Family Values: The War, and the FCC

Two items in today’s SF Chronicle caught my eye. The first was Jon Carroll’s weekly column in which he points out a disturbing trend in american media since the election: The war is getting less attention even as it gets more deadly. Why? Because the media failed to understand that faith and family are important. Bush may feel like he earned policital collateral in the election, but just because he got elected for his values, doesn’t mean we aren’t still fucked in Iraq — and it sure as hell doesn’t mean we should stop asking questions about how we can fix it.

The second article was Tim Goodman’s weekly TV column, in which he returns to the issue of the FCC and the PTC (for those of you who missed it, it seems that 99.9% of the “indecency” complaints the FCC receives are all from one conservative advocacy group). As Goodman points out, the FCC doesn’t initiate investigations of TV networks. They wait for the public to complain — one or more complaint — and then check to see if there’s merit.

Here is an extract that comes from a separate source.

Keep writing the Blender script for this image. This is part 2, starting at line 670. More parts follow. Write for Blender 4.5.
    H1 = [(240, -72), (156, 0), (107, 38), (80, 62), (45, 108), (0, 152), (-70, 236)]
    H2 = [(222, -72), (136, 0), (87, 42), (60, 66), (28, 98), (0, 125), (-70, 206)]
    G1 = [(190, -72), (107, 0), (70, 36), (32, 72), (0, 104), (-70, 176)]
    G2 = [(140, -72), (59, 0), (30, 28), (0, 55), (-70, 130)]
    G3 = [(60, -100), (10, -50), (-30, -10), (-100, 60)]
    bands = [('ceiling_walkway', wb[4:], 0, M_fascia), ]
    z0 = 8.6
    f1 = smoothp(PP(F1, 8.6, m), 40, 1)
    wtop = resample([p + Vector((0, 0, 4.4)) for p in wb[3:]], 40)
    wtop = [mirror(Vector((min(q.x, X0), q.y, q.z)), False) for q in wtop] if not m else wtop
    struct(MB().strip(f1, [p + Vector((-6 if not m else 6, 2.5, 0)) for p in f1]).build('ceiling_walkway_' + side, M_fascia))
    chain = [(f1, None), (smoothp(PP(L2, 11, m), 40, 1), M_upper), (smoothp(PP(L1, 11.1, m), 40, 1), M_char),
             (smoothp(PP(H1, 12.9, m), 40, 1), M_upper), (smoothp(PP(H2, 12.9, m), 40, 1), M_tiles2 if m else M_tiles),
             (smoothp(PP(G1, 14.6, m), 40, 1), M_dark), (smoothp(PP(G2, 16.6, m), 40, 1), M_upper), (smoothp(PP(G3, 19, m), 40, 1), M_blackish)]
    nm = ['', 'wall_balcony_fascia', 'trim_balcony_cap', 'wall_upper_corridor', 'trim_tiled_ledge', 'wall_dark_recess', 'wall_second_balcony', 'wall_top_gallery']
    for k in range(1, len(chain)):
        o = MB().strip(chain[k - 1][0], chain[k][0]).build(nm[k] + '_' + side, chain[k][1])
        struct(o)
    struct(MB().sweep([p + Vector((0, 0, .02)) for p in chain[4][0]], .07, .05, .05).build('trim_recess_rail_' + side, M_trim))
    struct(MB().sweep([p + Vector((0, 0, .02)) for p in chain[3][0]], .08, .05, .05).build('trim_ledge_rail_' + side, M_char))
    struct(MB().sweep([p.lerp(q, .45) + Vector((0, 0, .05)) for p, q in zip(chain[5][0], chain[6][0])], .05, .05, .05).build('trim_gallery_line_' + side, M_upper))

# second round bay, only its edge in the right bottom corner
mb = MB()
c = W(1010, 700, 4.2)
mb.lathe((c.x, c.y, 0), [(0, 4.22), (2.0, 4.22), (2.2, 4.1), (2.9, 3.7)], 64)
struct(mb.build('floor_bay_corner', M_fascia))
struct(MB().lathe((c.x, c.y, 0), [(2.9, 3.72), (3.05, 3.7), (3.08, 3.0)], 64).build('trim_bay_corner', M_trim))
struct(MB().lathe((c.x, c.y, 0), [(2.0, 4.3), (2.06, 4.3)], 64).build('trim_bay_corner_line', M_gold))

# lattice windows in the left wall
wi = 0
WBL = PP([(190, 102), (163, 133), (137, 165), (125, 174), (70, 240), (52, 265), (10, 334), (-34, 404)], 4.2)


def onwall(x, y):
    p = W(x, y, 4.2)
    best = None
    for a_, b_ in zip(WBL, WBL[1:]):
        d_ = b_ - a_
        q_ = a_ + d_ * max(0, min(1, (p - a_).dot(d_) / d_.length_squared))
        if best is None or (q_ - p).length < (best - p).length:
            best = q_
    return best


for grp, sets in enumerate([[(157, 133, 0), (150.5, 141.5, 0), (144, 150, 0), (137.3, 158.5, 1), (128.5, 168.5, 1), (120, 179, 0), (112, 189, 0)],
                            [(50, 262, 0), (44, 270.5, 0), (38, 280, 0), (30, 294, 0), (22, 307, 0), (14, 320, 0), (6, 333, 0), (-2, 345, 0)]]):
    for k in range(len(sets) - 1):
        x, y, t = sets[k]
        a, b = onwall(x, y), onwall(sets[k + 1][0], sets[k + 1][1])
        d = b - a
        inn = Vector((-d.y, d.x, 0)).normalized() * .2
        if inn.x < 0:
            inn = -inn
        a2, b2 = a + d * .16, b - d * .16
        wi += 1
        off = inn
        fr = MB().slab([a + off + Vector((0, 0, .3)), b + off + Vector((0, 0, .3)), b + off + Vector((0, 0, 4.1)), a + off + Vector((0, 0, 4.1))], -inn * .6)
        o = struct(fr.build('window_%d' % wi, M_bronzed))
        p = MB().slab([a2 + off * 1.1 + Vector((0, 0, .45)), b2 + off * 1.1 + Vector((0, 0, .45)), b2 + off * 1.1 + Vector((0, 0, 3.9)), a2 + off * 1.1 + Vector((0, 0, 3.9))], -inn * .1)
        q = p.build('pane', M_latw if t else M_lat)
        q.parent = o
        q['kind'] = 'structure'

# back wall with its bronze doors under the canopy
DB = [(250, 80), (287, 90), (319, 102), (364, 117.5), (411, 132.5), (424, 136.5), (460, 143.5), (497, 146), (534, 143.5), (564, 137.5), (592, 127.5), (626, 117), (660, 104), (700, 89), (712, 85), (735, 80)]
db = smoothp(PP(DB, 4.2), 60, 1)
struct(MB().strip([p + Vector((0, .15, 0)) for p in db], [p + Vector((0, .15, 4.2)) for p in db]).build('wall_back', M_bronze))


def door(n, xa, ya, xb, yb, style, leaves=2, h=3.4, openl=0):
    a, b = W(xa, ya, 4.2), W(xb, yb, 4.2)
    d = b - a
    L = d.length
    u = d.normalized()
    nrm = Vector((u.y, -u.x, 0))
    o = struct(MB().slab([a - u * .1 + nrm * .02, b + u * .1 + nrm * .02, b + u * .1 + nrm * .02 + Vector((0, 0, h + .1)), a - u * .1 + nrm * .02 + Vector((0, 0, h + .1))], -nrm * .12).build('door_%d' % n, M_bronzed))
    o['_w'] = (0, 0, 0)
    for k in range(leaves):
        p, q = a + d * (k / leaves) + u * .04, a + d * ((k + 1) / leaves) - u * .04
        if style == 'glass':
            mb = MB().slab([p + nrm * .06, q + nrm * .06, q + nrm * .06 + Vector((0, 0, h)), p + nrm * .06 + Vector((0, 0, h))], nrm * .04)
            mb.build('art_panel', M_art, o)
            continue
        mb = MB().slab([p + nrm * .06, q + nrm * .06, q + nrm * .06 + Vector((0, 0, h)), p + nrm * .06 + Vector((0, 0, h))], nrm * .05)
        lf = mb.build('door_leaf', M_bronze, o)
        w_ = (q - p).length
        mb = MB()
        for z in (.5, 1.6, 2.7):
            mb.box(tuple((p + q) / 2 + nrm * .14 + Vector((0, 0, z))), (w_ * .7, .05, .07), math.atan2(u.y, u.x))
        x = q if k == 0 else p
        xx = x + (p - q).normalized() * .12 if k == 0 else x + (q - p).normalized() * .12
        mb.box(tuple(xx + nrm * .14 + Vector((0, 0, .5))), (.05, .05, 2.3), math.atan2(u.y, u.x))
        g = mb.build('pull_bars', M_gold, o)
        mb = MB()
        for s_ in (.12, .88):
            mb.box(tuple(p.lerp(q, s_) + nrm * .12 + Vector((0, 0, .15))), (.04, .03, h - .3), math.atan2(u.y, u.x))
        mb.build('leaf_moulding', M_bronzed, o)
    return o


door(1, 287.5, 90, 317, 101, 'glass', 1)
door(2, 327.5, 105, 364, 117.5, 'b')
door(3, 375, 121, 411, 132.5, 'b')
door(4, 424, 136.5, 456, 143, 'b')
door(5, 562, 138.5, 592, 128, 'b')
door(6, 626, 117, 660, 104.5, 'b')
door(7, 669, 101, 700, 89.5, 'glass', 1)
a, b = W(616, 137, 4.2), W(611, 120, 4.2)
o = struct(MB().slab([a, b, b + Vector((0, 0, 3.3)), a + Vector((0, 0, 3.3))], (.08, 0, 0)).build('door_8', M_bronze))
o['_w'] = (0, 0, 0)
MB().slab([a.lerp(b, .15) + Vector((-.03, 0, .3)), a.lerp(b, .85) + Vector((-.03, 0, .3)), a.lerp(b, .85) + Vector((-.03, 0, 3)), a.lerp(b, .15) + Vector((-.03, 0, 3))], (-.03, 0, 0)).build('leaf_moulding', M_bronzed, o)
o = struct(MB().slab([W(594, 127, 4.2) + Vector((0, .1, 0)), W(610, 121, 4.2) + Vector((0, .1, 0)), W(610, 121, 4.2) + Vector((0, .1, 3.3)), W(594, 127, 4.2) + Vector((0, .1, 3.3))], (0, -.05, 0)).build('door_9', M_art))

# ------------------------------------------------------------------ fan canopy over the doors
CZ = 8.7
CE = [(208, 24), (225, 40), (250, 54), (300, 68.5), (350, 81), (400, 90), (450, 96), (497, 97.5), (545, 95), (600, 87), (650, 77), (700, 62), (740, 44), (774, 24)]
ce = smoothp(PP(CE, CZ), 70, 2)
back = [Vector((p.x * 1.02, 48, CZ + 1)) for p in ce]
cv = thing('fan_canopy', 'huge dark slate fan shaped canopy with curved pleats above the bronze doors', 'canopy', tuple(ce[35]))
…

For example: NBC was asked by the FCC to turn over tapes of the Opening Ceremony of the Summer Olympics. It seems that someone — maybe even just one person, or some folks at the PTC, perhaps? — thought there was too much dirty dancing from the Greeks. So Goodman proposes that people who think things over at the FCC are getting ridiculous should take matters into their own hands. Tell the FCC what you think of their policies; “clog the system” by telling them what shows you think they should investigate for (artistic) indecency.